TASK BRIEF
Quote the listing in full, exactly as given, minus any pictures.

'''

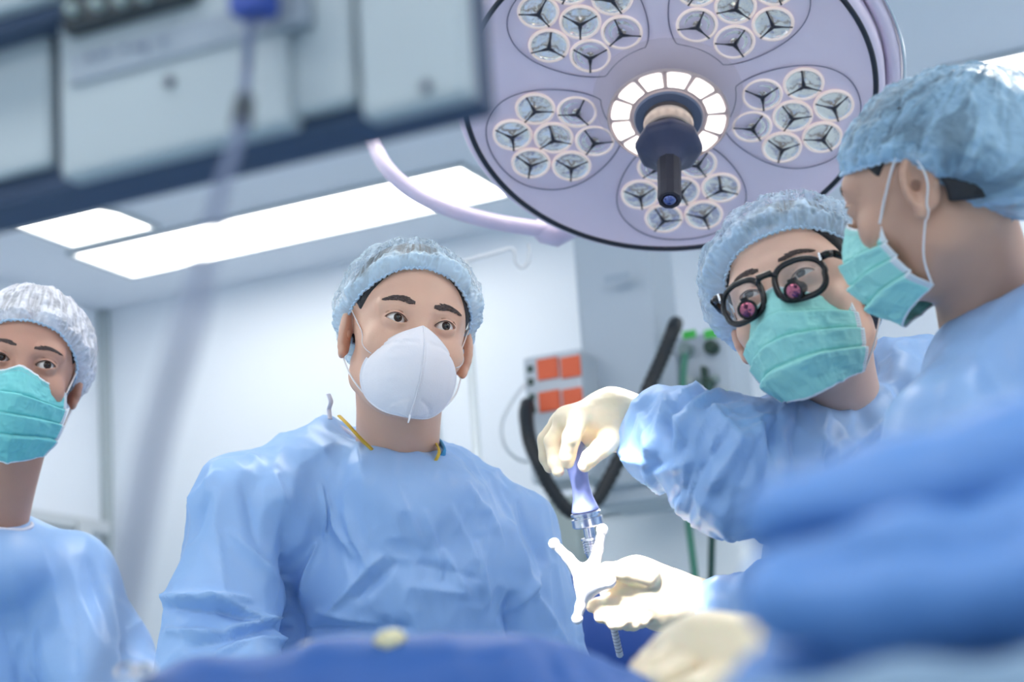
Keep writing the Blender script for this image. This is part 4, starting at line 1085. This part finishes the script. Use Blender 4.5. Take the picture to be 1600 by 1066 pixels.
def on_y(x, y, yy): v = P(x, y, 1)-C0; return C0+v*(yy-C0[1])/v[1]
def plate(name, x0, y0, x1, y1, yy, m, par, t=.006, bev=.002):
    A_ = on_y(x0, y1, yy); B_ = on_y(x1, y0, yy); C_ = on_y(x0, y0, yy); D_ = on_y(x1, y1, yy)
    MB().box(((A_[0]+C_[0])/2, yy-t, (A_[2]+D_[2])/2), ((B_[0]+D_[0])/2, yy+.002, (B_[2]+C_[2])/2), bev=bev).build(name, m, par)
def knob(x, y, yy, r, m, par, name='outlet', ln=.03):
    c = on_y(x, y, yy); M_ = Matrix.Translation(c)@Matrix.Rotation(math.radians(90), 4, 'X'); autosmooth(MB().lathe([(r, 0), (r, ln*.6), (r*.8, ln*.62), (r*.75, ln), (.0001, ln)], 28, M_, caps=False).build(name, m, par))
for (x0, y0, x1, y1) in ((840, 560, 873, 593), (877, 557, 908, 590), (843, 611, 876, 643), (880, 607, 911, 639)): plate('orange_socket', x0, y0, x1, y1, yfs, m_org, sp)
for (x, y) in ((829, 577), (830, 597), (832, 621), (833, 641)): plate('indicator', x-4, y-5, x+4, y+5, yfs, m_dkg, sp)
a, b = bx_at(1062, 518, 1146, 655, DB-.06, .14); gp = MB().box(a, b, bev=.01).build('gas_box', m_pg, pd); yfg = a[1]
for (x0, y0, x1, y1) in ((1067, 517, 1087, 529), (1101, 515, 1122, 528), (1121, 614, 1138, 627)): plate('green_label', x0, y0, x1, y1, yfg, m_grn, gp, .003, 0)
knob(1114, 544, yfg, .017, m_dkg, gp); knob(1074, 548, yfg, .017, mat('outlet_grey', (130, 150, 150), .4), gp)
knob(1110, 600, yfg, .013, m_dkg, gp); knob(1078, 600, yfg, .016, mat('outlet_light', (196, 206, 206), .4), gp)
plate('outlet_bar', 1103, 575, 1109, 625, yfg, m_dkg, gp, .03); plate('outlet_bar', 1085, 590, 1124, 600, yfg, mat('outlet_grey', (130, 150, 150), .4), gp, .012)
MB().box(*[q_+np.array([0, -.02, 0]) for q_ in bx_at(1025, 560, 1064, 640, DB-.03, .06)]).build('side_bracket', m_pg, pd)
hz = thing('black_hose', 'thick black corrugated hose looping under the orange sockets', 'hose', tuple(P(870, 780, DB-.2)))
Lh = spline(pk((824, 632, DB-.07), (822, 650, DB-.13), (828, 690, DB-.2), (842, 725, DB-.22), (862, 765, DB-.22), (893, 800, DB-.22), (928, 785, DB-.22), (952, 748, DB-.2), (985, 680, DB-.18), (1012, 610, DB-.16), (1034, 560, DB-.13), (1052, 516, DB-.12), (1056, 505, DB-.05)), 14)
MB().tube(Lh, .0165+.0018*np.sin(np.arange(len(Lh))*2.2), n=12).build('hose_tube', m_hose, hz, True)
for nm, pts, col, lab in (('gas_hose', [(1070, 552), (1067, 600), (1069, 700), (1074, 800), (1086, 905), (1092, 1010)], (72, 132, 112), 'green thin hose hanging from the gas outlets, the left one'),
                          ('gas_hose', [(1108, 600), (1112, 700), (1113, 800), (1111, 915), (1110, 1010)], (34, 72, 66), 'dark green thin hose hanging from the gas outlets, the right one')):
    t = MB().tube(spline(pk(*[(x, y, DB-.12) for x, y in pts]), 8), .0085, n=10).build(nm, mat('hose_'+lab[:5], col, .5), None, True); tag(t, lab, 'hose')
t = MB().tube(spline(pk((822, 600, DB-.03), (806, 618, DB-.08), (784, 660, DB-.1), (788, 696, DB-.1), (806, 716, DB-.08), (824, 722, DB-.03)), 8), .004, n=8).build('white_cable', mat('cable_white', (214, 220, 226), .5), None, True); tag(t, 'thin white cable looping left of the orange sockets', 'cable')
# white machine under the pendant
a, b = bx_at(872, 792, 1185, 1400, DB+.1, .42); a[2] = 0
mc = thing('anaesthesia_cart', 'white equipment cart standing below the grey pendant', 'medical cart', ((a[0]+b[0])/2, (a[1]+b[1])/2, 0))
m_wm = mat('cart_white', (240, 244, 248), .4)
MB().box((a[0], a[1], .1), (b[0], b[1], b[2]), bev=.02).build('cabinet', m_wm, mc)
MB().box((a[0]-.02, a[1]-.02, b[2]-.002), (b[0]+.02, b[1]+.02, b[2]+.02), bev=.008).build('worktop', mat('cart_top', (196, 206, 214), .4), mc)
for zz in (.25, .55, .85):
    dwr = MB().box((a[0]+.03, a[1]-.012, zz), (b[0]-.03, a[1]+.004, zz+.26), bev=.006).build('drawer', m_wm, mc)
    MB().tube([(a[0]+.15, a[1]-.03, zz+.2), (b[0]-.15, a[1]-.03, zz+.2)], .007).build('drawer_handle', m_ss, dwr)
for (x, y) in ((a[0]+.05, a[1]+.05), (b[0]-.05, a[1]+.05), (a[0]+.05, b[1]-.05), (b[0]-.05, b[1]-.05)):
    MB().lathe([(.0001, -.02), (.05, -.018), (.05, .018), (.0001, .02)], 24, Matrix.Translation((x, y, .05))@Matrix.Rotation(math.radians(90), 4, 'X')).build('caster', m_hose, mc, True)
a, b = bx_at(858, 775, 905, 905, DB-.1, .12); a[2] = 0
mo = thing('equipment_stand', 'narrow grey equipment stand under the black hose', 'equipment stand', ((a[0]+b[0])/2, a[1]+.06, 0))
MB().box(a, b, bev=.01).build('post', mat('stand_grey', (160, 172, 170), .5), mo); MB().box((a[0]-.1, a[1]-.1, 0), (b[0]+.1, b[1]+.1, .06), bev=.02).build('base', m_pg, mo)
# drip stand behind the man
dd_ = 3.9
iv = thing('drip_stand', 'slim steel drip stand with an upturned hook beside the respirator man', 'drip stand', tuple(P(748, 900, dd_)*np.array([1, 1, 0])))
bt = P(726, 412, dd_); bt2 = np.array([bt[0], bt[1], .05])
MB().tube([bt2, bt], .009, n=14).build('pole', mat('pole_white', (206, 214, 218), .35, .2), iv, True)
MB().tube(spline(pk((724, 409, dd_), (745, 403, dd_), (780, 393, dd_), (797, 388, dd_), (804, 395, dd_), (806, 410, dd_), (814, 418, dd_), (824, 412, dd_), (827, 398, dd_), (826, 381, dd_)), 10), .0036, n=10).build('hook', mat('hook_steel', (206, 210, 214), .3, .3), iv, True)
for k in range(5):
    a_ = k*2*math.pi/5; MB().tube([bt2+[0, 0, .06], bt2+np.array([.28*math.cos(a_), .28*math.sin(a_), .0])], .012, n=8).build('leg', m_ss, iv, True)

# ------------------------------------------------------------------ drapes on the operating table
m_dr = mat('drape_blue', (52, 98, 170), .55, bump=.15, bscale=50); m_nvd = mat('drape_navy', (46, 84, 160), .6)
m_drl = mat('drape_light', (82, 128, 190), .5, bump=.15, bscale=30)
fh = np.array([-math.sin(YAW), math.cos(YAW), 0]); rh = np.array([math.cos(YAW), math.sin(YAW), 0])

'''

SOLUTION
Keep writing the Blender script for this image. This is part 4, starting at line 1085. This part finishes the script. Use Blender 4.5. Take the picture to be 1600 by 1066 pixels.
def on_y(x, y, yy): v = P(x, y, 1)-C0; return C0+v*(yy-C0[1])/v[1]
def plate(name, x0, y0, x1, y1, yy, m, par, t=.006, bev=.002):
    A_ = on_y(x0, y1, yy); B_ = on_y(x1, y0, yy); C_ = on_y(x0, y0, yy); D_ = on_y(x1, y1, yy)
    MB().box(((A_[0]+C_[0])/2, yy-t, (A_[2]+D_[2])/2), ((B_[0]+D_[0])/2, yy+.002, (B_[2]+C_[2])/2), bev=bev).build(name, m, par)
def knob(x, y, yy, r, m, par, name='outlet', ln=.03):
    c = on_y(x, y, yy); M_ = Matrix.Translation(c)@Matrix.Rotation(math.radians(90), 4, 'X'); autosmooth(MB().lathe([(r, 0), (r, ln*.6), (r*.8, ln*.62), (r*.75, ln), (.0001, ln)], 28, M_, caps=False).build(name, m, par))
for (x0, y0, x1, y1) in ((840, 560, 873, 593), (877, 557, 908, 590), (843, 611, 876, 643), (880, 607, 911, 639)): plate('orange_socket', x0, y0, x1, y1, yfs, m_org, sp)
for (x, y) in ((829, 577), (830, 597), (832, 621), (833, 641)): plate('indicator', x-4, y-5, x+4, y+5, yfs, m_dkg, sp)
a, b = bx_at(1062, 518, 1146, 655, DB-.06, .14); gp = MB().box(a, b, bev=.01).build('gas_box', m_pg, pd); yfg = a[1]
for (x0, y0, x1, y1) in ((1067, 517, 1087, 529), (1101, 515, 1122, 528), (1121, 614, 1138, 627)): plate('green_label', x0, y0, x1, y1, yfg, m_grn, gp, .003, 0)
knob(1114, 544, yfg, .017, m_dkg, gp); knob(1074, 548, yfg, .017, mat('outlet_grey', (130, 150, 150), .4), gp)
knob(1110, 600, yfg, .013, m_dkg, gp); knob(1078, 600, yfg, .016, mat('outlet_light', (196, 206, 206), .4), gp)
plate('outlet_bar', 1103, 575, 1109, 625, yfg, m_dkg, gp, .03); plate('outlet_bar', 1085, 590, 1124, 600, yfg, mat('outlet_grey', (130, 150, 150), .4), gp, .012)
MB().box(*[q_+np.array([0, -.02, 0]) for q_ in bx_at(1025, 560, 1064, 640, DB-.03, .06)]).build('side_bracket', m_pg, pd)
hz = thing('black_hose', 'thick black corrugated hose looping under the orange sockets', 'hose', tuple(P(870, 780, DB-.2)))
Lh = spline(pk((824, 632, DB-.07), (822, 650, DB-.13), (828, 690, DB-.2), (842, 725, DB-.22), (862, 765, DB-.22), (893, 800, DB-.22), (928, 785, DB-.22), (952, 748, DB-.2), (985, 680, DB-.18), (1012, 610, DB-.16), (1034, 560, DB-.13), (1052, 516, DB-.12), (1056, 505, DB-.05)), 14)
MB().tube(Lh, .0165+.0018*np.sin(np.arange(len(Lh))*2.2), n=12).build('hose_tube', m_hose, hz, True)
for nm, pts, col, lab in (('gas_hose', [(1070, 552), (1067, 600), (1069, 700), (1074, 800), (1086, 905), (1092, 1010)], (72, 132, 112), 'green thin hose hanging from the gas outlets, the left one'),
                          ('gas_hose', [(1108, 600), (1112, 700), (1113, 800), (1111, 915), (1110, 1010)], (34, 72, 66), 'dark green thin hose hanging from the gas outlets, the right one')):
    t = MB().tube(spline(pk(*[(x, y, DB-.12) for x, y in pts]), 8), .0085, n=10).build(nm, mat('hose_'+lab[:5], col, .5), None, True); tag(t, lab, 'hose')
t = MB().tube(spline(pk((822, 600, DB-.03), (806, 618, DB-.08), (784, 660, DB-.1), (788, 696, DB-.1), (806, 716, DB-.08), (824, 722, DB-.03)), 8), .004, n=8).build('white_cable', mat('cable_white', (214, 220, 226), .5), None, True); tag(t, 'thin white cable looping left of the orange sockets', 'cable')
# white machine under the pendant
a, b = bx_at(872, 792, 1185, 1400, DB+.1, .42); a[2] = 0
mc = thing('anaesthesia_cart', 'white equipment cart standing below the grey pendant', 'medical cart', ((a[0]+b[0])/2, (a[1]+b[1])/2, 0))
m_wm = mat('cart_white', (240, 244, 248), .4)
MB().box((a[0], a[1], .1), (b[0], b[1], b[2]), bev=.02).build('cabinet', m_wm, mc)
MB().box((a[0]-.02, a[1]-.02, b[2]-.002), (b[0]+.02, b[1]+.02, b[2]+.02), bev=.008).build('worktop', mat('cart_top', (196, 206, 214), .4), mc)
for zz in (.25, .55, .85):
    dwr = MB().box((a[0]+.03, a[1]-.012, zz), (b[0]-.03, a[1]+.004, zz+.26), bev=.006).build('drawer', m_wm, mc)
    MB().tube([(a[0]+.15, a[1]-.03, zz+.2), (b[0]-.15, a[1]-.03, zz+.2)], .007).build('drawer_handle', m_ss, dwr)
for (x, y) in ((a[0]+.05, a[1]+.05), (b[0]-.05, a[1]+.05), (a[0]+.05, b[1]-.05), (b[0]-.05, b[1]-.05)):
    MB().lathe([(.0001, -.02), (.05, -.018), (.05, .018), (.0001, .02)], 24, Matrix.Translation((x, y, .05))@Matrix.Rotation(math.radians(90), 4, 'X')).build('caster', m_hose, mc, True)
a, b = bx_at(858, 775, 905, 905, DB-.1, .12); a[2] = 0
mo = thing('equipment_stand', 'narrow grey equipment stand under the black hose', 'equipment stand', ((a[0]+b[0])/2, a[1]+.06, 0))
MB().box(a, b, bev=.01).build('post', mat('stand_grey', (160, 172, 170), .5), mo); MB().box((a[0]-.1, a[1]-.1, 0), (b[0]+.1, b[1]+.1, .06), bev=.02).build('base', m_pg, mo)
# drip stand behind the man
dd_ = 3.9
iv = thing('drip_stand', 'slim steel drip stand with an upturned hook beside the respirator man', 'drip stand', tuple(P(748, 900, dd_)*np.array([1, 1, 0])))
bt = P(726, 412, dd_); bt2 = np.array([bt[0], bt[1], .05])
MB().tube([bt2, bt], .009, n=14).build('pole', mat('pole_white', (206, 214, 218), .35, .2), iv, True)
MB().tube(spline(pk((724, 409, dd_), (745, 403, dd_), (780, 393, dd_), (797, 388, dd_), (804, 395, dd_), (806, 410, dd_), (814, 418, dd_), (824, 412, dd_), (827, 398, dd_), (826, 381, dd_)), 10), .0036, n=10).build('hook', mat('hook_steel', (206, 210, 214), .3, .3), iv, True)
for k in range(5):
    a_ = k*2*math.pi/5; MB().tube([bt2+[0, 0, .06], bt2+np.array([.28*math.cos(a_), .28*math.sin(a_), .0])], .012, n=8).build('leg', m_ss, iv, True)

# ------------------------------------------------------------------ drapes on the operating table
m_dr = mat('drape_blue', (52, 98, 170), .55, bump=.15, bscale=50); m_nvd = mat('drape_navy', (46, 84, 160), .6)
m_drl = mat('drape_light', (82, 128, 190), .5, bump=.15, bscale=30)
fh = np.array([-math.sin(YAW), math.cos(YAW), 0]); rh = np.array([math.cos(YAW), math.sin(YAW), 0])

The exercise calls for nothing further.